Task statement:
Quote the listing below word for word, stopping after the line that contains "PI = math.pi".

Data section:
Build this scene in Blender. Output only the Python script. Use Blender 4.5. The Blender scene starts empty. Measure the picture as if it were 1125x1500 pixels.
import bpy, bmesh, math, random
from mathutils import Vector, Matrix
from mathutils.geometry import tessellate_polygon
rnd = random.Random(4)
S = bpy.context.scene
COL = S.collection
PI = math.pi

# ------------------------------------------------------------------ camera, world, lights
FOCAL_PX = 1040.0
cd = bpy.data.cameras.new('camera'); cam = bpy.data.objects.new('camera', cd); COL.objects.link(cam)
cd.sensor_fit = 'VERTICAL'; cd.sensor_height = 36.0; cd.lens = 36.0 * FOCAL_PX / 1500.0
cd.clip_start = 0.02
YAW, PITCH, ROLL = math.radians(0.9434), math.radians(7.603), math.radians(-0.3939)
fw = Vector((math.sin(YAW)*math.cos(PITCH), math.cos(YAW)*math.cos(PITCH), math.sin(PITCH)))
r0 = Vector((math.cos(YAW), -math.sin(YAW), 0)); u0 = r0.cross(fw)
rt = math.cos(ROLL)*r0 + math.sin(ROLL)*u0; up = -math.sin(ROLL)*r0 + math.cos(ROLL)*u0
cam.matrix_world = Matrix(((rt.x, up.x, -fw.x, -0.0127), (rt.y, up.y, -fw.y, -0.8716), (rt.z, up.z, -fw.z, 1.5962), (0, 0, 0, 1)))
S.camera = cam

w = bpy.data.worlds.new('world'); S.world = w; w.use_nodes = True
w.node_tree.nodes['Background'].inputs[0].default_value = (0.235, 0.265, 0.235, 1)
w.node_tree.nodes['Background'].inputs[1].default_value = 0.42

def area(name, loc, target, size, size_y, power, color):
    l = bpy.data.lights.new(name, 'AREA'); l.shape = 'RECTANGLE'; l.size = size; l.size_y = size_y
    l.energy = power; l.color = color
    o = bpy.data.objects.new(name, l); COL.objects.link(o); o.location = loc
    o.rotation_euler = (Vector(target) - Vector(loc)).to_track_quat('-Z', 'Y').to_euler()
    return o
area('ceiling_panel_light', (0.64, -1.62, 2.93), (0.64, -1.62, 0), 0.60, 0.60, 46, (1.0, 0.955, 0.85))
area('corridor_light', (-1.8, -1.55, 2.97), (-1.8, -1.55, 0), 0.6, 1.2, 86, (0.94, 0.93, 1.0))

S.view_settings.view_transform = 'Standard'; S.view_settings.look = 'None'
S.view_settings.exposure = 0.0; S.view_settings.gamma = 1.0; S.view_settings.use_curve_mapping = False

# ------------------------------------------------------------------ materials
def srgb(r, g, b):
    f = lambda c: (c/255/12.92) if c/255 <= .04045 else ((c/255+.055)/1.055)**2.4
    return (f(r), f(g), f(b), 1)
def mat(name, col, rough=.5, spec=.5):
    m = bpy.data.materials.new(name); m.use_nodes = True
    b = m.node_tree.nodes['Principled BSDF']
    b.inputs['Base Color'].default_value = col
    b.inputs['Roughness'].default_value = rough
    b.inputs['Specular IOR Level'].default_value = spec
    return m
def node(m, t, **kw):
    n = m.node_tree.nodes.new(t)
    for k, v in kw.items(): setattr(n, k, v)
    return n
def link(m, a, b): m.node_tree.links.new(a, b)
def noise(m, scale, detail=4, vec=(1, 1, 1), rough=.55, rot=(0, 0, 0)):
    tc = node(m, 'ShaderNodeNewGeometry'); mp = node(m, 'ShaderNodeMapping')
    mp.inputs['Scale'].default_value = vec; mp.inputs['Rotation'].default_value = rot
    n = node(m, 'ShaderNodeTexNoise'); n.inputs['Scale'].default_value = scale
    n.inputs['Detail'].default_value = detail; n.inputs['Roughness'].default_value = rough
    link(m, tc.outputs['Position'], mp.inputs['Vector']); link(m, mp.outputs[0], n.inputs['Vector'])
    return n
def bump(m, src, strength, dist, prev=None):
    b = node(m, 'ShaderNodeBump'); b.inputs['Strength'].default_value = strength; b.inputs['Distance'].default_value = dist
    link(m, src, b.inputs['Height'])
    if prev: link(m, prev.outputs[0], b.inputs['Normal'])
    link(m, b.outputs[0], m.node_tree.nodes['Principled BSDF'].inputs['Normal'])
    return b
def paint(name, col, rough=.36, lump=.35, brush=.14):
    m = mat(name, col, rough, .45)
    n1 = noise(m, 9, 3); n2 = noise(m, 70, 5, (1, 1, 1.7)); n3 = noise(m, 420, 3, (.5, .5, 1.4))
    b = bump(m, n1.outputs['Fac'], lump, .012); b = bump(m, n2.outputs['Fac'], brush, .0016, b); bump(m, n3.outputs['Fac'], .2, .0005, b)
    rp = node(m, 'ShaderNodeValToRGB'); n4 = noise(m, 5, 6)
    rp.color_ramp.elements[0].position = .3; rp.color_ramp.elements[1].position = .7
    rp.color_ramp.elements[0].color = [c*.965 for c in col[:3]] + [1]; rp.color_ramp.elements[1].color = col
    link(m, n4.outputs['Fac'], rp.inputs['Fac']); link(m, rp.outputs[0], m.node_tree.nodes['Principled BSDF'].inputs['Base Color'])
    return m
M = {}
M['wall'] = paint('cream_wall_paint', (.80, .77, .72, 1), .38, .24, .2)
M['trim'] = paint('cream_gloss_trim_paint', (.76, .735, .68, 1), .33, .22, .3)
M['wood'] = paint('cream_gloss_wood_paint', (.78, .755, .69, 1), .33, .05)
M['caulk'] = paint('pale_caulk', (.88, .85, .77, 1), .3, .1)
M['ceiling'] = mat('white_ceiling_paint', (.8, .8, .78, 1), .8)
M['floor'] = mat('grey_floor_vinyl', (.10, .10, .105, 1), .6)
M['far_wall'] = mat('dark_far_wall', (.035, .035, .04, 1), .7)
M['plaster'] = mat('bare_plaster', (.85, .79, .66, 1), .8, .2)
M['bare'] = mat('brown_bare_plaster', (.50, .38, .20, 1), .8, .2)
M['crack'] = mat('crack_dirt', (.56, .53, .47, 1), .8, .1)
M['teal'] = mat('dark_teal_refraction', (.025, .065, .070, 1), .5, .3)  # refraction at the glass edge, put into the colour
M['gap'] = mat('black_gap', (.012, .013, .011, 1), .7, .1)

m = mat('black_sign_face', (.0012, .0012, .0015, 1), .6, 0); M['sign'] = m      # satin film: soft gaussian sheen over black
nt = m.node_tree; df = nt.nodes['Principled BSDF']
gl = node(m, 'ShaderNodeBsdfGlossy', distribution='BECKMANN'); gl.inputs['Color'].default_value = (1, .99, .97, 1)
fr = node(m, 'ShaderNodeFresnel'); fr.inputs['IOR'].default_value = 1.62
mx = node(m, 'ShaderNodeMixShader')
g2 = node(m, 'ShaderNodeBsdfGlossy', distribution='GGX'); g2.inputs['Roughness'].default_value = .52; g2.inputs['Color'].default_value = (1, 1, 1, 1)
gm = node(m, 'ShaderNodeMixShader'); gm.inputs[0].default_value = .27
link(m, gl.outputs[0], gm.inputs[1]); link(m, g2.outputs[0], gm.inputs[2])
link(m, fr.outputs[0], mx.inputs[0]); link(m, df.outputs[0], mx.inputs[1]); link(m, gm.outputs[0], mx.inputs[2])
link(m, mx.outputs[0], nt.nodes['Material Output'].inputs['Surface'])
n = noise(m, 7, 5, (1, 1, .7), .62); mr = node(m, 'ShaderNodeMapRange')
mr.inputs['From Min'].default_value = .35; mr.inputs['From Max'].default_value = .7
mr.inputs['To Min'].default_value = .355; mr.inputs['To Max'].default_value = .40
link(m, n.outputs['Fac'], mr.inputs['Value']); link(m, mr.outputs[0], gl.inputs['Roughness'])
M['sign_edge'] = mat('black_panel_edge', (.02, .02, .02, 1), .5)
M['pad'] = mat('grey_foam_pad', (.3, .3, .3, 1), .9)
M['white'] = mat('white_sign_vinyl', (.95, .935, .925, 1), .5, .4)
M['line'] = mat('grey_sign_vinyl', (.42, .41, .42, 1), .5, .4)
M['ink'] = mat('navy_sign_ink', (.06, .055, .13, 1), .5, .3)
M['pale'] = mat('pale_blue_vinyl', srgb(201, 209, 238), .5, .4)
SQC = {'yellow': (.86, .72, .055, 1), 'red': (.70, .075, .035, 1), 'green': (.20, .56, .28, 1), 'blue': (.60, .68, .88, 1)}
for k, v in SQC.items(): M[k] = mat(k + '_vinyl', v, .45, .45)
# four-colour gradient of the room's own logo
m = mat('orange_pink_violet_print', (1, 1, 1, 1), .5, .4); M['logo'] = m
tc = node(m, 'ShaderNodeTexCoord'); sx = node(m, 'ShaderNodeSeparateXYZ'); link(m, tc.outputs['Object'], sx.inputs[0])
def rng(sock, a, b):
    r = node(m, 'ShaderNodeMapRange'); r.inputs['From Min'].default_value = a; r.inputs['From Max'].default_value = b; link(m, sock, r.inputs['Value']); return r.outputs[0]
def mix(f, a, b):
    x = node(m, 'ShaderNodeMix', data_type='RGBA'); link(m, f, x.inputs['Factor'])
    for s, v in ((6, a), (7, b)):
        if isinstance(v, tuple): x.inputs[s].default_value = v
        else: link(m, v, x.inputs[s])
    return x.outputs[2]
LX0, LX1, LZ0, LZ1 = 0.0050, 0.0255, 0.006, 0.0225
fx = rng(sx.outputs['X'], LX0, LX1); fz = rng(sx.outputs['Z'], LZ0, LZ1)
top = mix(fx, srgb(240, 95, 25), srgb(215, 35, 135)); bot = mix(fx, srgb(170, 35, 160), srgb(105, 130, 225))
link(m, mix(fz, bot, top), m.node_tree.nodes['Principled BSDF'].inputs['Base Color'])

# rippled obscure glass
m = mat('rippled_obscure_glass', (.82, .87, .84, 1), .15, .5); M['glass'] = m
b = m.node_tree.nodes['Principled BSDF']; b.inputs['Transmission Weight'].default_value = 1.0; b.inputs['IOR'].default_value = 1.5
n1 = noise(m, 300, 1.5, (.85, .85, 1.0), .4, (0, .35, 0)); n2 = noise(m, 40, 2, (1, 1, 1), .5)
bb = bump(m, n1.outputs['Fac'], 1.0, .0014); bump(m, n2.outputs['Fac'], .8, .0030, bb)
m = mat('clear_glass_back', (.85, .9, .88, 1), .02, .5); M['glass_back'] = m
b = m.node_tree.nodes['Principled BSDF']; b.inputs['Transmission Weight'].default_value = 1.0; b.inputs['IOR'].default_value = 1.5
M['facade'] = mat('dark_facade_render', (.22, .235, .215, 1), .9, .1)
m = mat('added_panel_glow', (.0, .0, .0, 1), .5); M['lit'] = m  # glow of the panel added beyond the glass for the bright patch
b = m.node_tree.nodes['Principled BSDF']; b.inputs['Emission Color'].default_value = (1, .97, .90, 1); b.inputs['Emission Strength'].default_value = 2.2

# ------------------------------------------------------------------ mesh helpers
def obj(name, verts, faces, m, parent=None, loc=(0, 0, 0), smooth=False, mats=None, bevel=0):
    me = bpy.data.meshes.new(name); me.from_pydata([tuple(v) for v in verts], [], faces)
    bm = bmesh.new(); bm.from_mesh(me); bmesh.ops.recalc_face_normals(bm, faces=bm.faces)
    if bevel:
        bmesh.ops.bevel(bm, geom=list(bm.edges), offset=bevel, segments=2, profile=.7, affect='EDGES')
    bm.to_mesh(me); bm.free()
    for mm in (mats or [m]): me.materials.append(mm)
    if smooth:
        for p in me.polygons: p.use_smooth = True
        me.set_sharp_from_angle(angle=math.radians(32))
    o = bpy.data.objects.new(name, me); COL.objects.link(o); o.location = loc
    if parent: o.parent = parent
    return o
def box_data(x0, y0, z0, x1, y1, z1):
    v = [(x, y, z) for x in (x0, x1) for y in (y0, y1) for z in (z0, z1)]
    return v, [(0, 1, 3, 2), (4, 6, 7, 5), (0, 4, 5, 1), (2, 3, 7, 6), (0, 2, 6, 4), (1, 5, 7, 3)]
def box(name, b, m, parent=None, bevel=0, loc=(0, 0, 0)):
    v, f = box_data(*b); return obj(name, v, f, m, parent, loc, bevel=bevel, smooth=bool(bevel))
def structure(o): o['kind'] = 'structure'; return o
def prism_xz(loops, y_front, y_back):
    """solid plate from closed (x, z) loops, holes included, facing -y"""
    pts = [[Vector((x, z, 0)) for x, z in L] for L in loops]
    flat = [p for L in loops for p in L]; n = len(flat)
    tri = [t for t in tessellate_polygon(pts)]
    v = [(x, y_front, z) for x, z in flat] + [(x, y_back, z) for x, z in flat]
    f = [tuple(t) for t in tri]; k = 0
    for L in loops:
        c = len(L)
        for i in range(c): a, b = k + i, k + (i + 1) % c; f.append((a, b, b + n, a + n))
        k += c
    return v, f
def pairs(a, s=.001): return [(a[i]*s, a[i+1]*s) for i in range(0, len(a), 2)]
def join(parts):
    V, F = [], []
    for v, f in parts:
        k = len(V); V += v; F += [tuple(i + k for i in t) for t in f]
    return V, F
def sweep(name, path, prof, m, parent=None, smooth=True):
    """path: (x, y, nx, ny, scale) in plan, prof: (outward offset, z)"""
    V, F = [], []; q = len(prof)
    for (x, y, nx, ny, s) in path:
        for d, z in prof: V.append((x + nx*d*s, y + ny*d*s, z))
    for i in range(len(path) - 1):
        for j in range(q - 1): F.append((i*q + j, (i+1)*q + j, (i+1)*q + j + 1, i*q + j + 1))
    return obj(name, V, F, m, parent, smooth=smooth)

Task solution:
Build this scene in Blender. Output only the Python script. Use Blender 4.5. The Blender scene starts empty. Measure the picture as if it were 1125x1500 pixels.
import bpy, bmesh, math, random
from mathutils import Vector, Matrix
from mathutils.geometry import tessellate_polygon
rnd = random.Random(4)
S = bpy.context.scene
COL = S.collection
PI = math.pi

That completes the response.